■ INPUT
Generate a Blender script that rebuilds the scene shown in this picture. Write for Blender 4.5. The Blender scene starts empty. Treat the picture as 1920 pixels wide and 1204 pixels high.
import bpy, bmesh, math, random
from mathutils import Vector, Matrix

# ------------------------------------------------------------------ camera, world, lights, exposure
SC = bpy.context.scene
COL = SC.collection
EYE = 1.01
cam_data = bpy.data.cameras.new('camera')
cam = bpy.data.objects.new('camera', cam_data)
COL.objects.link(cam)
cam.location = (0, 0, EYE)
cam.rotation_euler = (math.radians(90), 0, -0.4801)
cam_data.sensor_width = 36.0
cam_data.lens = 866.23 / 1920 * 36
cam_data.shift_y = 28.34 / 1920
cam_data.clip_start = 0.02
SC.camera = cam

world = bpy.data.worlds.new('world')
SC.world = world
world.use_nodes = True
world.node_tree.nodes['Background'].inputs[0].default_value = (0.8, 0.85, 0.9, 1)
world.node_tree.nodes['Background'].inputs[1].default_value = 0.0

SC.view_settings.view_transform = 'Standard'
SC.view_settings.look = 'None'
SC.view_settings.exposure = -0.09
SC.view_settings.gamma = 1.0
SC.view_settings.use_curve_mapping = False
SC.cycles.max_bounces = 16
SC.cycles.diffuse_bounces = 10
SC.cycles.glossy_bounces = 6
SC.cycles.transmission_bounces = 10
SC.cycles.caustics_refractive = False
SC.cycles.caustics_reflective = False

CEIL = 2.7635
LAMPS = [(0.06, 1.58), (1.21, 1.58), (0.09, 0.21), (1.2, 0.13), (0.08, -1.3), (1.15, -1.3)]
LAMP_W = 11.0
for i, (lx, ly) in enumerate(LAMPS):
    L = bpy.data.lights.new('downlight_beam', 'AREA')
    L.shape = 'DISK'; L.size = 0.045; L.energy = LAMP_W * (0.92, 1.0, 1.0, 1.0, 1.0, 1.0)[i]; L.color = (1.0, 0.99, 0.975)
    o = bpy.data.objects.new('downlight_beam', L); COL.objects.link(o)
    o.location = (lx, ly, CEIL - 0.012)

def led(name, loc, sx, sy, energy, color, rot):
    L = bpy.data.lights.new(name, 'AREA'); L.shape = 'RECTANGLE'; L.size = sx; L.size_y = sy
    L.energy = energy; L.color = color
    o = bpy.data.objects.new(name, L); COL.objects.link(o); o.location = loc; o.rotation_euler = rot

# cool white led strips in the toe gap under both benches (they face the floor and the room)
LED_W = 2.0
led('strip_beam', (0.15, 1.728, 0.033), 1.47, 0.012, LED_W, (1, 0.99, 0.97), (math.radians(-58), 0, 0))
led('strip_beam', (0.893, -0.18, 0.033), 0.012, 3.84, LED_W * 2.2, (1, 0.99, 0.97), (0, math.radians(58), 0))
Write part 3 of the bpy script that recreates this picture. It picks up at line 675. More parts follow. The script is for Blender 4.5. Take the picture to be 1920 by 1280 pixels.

■ WHAT IS ASKED
Quote exactly the stretch of lines above that starts at the first one and ends at the line with "from mathutils import Vector, Matrix", and nothing beyond it.

■ EXERCISE OUTPUT
Generate a Blender script that rebuilds the scene shown in this picture. Write for Blender 4.5. The Blender scene starts empty. Treat the picture as 1920 pixels wide and 1204 pixels high.
import bpy, bmesh, math, random
from mathutils import Vector, Matrix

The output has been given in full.